March 11, 2011

The Problem of Libya is Europe's Problem

After the American Century

There are daily calls for the United States to do something dramatic to tip the balance in Libya. The clamor comes from many places, from Republicans like John McCain to some European politicians to the Libyan rebels themselves, who have asked for a "No Fly" zone. Once again, the United States is being asked to serve as the world's policeman, even though it is still not extricated from that role in Iraq or Afghanistan. And in case no one remembers, the US has a gigantic budget deficit. It actually cannot afford to do much policing right now, because the Republicans have lowered taxes to the point that the budget is deeply in the red.

Far fewer people call for the EU to do something, perhaps because the EU has never managed to create a common, visible, and enforceable foreign policy. Since Libya is literally on the doorstep, almost as much as Kosovo, one might think the Europeans had learned something from its inaction in that earlier crisis. Apparently not.

This would seem to leave NATO as the most plausible actor, if anyone is going to do anything. But NATO apparently is going to wait to see if the UN gives it permission to do anything. Meanwhile, the Libyan dictator is crushing the rebels, relying in part on mercenaries. He is bombing civilians and committing crimes against humanity (as he has been doing for 42 years, actually.) 

It was so much easier in the case of Egypt or Tunisia, where the local population was able to throw off their dictators with little bloodshed. But the problem with Libya (and also with Iran) is that the government is quite willing to imprison, torture, and slaughter its own people in order to remain in power. Europeans need to stand up and represent something in the world. There are many things that can be done short of military action. These include breaking diplomatic relations, freezing Libyan assets in European banks, blockading Libyan ports, stopping all flights to and from Libya except those helping foreign workers to escape, refusing to buy Libyan oil until the present government abdicates, and so on.

So far, however, the EU is acting not like a single power but like a herd of cats, all going off in different directions.
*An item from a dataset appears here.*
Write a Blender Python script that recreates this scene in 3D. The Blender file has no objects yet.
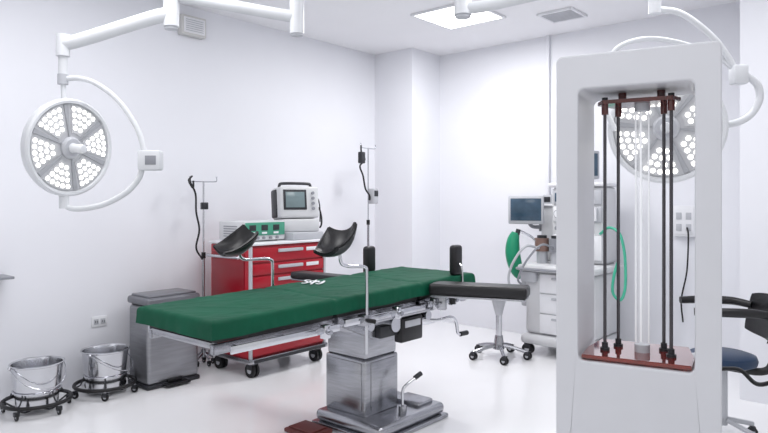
import bpy, bmesh, math, random
from mathutils import Vector, Matrix, noise
random.seed(4)
scene = bpy.context.scene
COL = scene.collection
def lin(c):
    return tuple(((v/255)/12.92 if v/255 <= .04045 else ((v/255+.055)/1.055)**2.4) for v in c)
# ---------------------------------------------------------------- materials
MATS = {}
def mat(name, rgb, rough=.5, metal=0., var=.04, scale=6., bump=0., bscale=40., stretch=None,
        emit=0., trans=0., alpha=1., coat=0., spec=.5, ecol=None, ior=1.45):
    if name in MATS: return MATS[name]
    m = bpy.data.materials.new(name); m.use_nodes = True
    nt = m.node_tree; b = nt.nodes['Principled BSDF']
    c = lin(rgb)
    tc = nt.nodes.new('ShaderNodeTexCoord'); mp = nt.nodes.new('ShaderNodeMapping')
    nt.links.new(tc.outputs['Object'], mp.inputs['Vector'])
    if stretch: mp.inputs['Scale'].default_value = stretch
    n = nt.nodes.new('ShaderNodeTexNoise'); n.inputs['Scale'].default_value = scale
    n.inputs['Detail'].default_value = 4
    nt.links.new(mp.outputs[0], n.inputs['Vector'])
    r = nt.nodes.new('ShaderNodeValToRGB')
    r.color_ramp.elements[0].position = .3; r.color_ramp.elements[1].position = .7
    r.color_ramp.elements[0].color = (*[max(0, v*(1-var)) for v in c], 1)
    r.color_ramp.elements[1].color = (*[min(1, v*(1+var)) for v in c], 1)
    nt.links.new(n.outputs[0], r.inputs[0]); nt.links.new(r.outputs[0], b.inputs['Base Color'])
    b.inputs['Roughness'].default_value = rough; b.inputs['Metallic'].default_value = metal
    b.inputs['Transmission Weight'].default_value = trans; b.inputs['IOR'].default_value = ior
    b.inputs['Coat Weight'].default_value = coat; b.inputs['Specular IOR Level'].default_value = spec
    b.inputs['Alpha'].default_value = alpha
    if emit:
        b.inputs['Emission Color'].default_value = (*lin(ecol or rgb), 1)
        b.inputs['Emission Strength'].default_value = emit
    if bump:
        n2 = nt.nodes.new('ShaderNodeTexNoise'); n2.inputs['Scale'].default_value = bscale
        n2.inputs['Detail'].default_value = 5
        nt.links.new(mp.outputs[0], n2.inputs['Vector'])
        bp = nt.nodes.new('ShaderNodeBump'); bp.inputs['Strength'].default_value = bump
        bp.inputs['Distance'].default_value = .01
        nt.links.new(n2.outputs[0], bp.inputs['Height']); nt.links.new(bp.outputs[0], b.inputs['Normal'])
    MATS[name] = m; return m
M_wall = mat('wall_paint', (230, 231, 237), .55, var=.01, scale=2)
M_ceil = mat('ceiling_paint', (240, 240, 243), .7, var=.01, scale=2)
M_floor = mat('epoxy_floor', (243, 243, 245), .16, var=.012, scale=1.5, coat=.3)
M_white = mat('white_enamel', (228, 229, 233), .3)
M_offw = mat('offwhite_plastic', (206, 207, 210), .4)
M_dev = mat('tower_enamel', (200, 201, 206), .38, var=.02)
M_black = mat('black_rubber', (20, 20, 23), .45)
M_blackv = mat('black_vinyl', (24, 23, 26), .38, bump=.1, bscale=90)
M_dark = mat('dark_plastic', (44, 45, 50), .4)
M_rod = mat('rod_metal', (86, 84, 88), .25, .7)
M_grey = mat('grey_plastic', (140, 142, 149), .4)
M_lgrey = mat('light_grey_plastic', (182, 184, 190), .4)
M_steel = mat('brushed_steel', (168, 169, 174), .27, 1., var=.14, scale=8, stretch=(1, 1, 14))
M_pail = mat('polished_steel', (205, 206, 210), .17, 1., var=.05, scale=5)
M_chrome = mat('chrome', (205, 206, 211), .12, 1., var=.02)
M_can = mat('bin_steel', (146, 147, 152), .34, .75, var=.1, scale=5, stretch=(1, 1, 9))
M_canlid = mat('bin_lid', (118, 119, 125), .3, .4)
M_red = mat('red_enamel', (166, 12, 34), .34, coat=.2, var=.05)
M_redd = mat('red_drawer', (134, 9, 27), .34, coat=.2, var=.05)
M_green = mat('green_drape', (1, 76, 54), .66, var=.15, scale=4, bump=.35, bscale=11, spec=.25)
M_greenp = mat('green_panel', (72, 150, 125), .4)
M_bag = mat('green_rubber', (16, 135, 98), .35)
M_teal = mat('teal_tube', (70, 175, 145), .3)
M_amber = mat('amber_acrylic', (158, 46, 34), .05, trans=.6, coat=1., spec=.8)
M_amberd = mat('dark_amber_acrylic', (96, 28, 24), .1, trans=.25, coat=.8)
M_glass = mat('quartz_glass', (250, 252, 255), .03, alpha=.2, var=0, spec=1.)
M_fil = mat('white_filament', (246, 247, 250), .2, emit=.15)
M_led = mat('led_emitter', (255, 253, 246), .3, emit=3.)
M_ledbed = mat('led_lens', (196, 197, 200), .35)
M_panel = mat('ceiling_diffuser', (255, 255, 255), .4, emit=6.)
M_lampbody = mat('lamp_enamel', (214, 216, 220), .3)
M_lampface = mat('lamp_face', (196, 197, 201), .3)
M_spoke = mat('lamp_spoke', (166, 168, 173), .35)
M_scr = mat('screen_glass', (58, 78, 96), .12, var=.25, scale=9, emit=.15)
M_scrg = mat('screen_grey', (112, 128, 132), .15, var=.1, emit=.1)
M_brown = mat('brown_canister', (125, 100, 92), .4)
M_rust = mat('rust_red_pad', (105, 52, 50), .5)
M_blue = mat('dark_blue_vinyl', (22, 48, 78), .4)
M_beige = mat('beige_plastic', (200, 199, 198), .5)
M_pad = mat('foam_pad', (30, 30, 32), .6)
# ---------------------------------------------------------------- mesh builder
class MB:
    def __init__(s): s.bm = bmesh.new(); s.mats = []
    def mi(s, m):
        if m not in s.mats: s.mats.append(m)
        return s.mats.index(m)
    def _merge(s, bm, m, T=None):
        i = s.mi(m)
        for f in bm.faces: f.material_index = i
        if T is not None: bmesh.ops.transform(bm, matrix=T, verts=bm.verts)
        me = bpy.data.meshes.new('t'); bm.to_mesh(me); bm.free()
        s.bm.from_mesh(me); bpy.data.meshes.remove(me)
    def box(s, lo, hi, m, bev=.004, seg=2, T=None):
        bm = bmesh.new(); bmesh.ops.create_cube(bm, size=1)
        lo = Vector(lo); hi = Vector(hi); c = (lo+hi)/2; d = hi-lo
        for v in bm.verts: v.co = Vector((v.co.x*d.x, v.co.y*d.y, v.co.z*d.z)) + c
        b = min(bev, min(abs(d.x), abs(d.y), abs(d.z))*.45)
        if b > 0: bmesh.ops.bevel(bm, geom=list(bm.edges), offset=b, segments=seg, affect='EDGES', profile=.5)
        s._merge(bm, m, T); return s
    def cyl(s, a, b, r, m, r2=None, n=20, cap=True, T=None):
        a = Vector(a); b = Vector(b); d = b-a; bm = bmesh.new()
        bmesh.ops.create_cone(bm, cap_ends=cap, segments=n, radius1=r, radius2=r if r2 is None else r2, depth=d.length)
        q = d.to_track_quat('Z', 'Y').to_matrix().to_4x4()
        bmesh.ops.transform(bm, matrix=Matrix.Translation((a+b)/2) @ q, verts=bm.verts)
        s._merge(bm, m, T); return s
    def sph(s, c, r, m, sc=(1, 1, 1), n=18, T=None):
        bm = bmesh.new(); bmesh.ops.create_uvsphere(bm, u_segments=n, v_segments=n//2+2, radius=r)
        for v in bm.verts: v.co = Vector((v.co.x*sc[0], v.co.y*sc[1], v.co.z*sc[2])) + Vector(c)
        s._merge(bm, m, T); return s
    def lathe(s, prof, m, n=40, T=None, c=(0, 0, 0)):
        bm = bmesh.new(); rings = []
        for (r, z) in prof:
            if r < 1e-6: rings.append([bm.verts.new((c[0], c[1], c[2]+z))])
            else: rings.append([bm.verts.new((c[0]+r*math.cos(2*math.pi*i/n), c[1]+r*math.sin(2*math.pi*i/n), c[2]+z)) for i in range(n)])
        for A, B in zip(rings, rings[1:]):
            for i in range(n):
                j = (i+1) % n
                if len(A) == 1 and len(B) == 1: continue
                if len(A) == 1: bm.faces.new((A[0], B[i], B[j]))
                elif len(B) == 1: bm.faces.new((A[i], A[j], B[0]))
                else: bm.faces.new((A[i], A[j], B[j], B[i]))
        s._merge(bm, m, T); return s
    def tube(s, pts, r, m, n=12, smooth=6, closed=False, T=None):
        P = [Vector(p) for p in pts]
        if smooth > 1 and len(P) > 2:
            Q = []; N = len(P); rng = N if closed else N-1
            for i in range(rng):
                p0 = P[(i-1) % N] if (closed or i > 0) else P[0]*2-P[1]
                p1 = P[i]; p2 = P[(i+1) % N]
                p3 = P[(i+2) % N] if (closed or i+2 < N) else P[-1]*2-P[-2]
                for k in range(smooth):
                    t = k/smooth
                    Q.append(.5*((2*p1)+(p2-p0)*t+(2*p0-5*p1+4*p2-p3)*t*t+(3*p1-p0-3*p2+p3)*t**3))
            if not closed: Q.append(P[-1])
            P = Q
        bm = bmesh.new(); N = len(P); rings = []
        up = None
        for i in range(N):
            a = P[(i-1) % N] if (closed or i > 0) else P[i]
            b = P[(i+1) % N] if (closed or i < N-1) else P[i]
            t = (b-a).normalized()
            if up is None:
                up = t.orthogonal().normalized()
            up = (up - t*up.dot(t))
            up = up.normalized() if up.length > 1e-6 else t.orthogonal().normalized()
            sd = t.cross(up)
            rr = r(i/(N-1)) if callable(r) else r
            rings.append([bm.verts.new(P[i]+(up*math.cos(2*math.pi*k/n)+sd*math.sin(2*math.pi*k/n))*rr) for k in range(n)])
        pairs = list(zip(rings, rings[1:]))
        if closed: pairs.append((rings[-1], rings[0]))
        for A, B in pairs:
            for k in range(n):
                j = (k+1) % n; bm.faces.new((A[k], A[j], B[j], B[k]))
        if not closed:
            bm.faces.new(rings[0][::-1]); bm.faces.new(rings[-1])
        s._merge(bm, m, T); return s
    def poly(s, pts, m, thick, axis=2, bev=.003, T=None):
        bm = bmesh.new(); vs = [bm.verts.new(p) for p in pts]; f = bm.faces.new(vs)
        r = bmesh.ops.extrude_face_region(bm, geom=[f])
        nv = [e for e in r['geom'] if isinstance(e, bmesh.types.BMVert)]
        bmesh.ops.translate(bm, vec=Vector(thick), verts=nv)
        if bev: bmesh.ops.bevel(bm, geom=list(bm.edges), offset=bev, segments=2, affect='EDGES')
        s._merge(bm, m, T); return s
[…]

This sort of thing was supposed to end with the Treaty of Lisbon, but the crisis in Libya has exposed the EU's lack of central authority and its inability to respond effectively to events on its own doorstep. This should not be a problem for the United States at all. The EU has all the resources and military might necessary to deal with Libya. Perhaps it will pull itself together and do something before it is too late.
27 Oct. 2011:  I am pleased that Europe did rise to the challenge, and used NATO to back the democratic forces that threw out the Libyan dictator. Next, can Europe also help Libya to a lasting peace?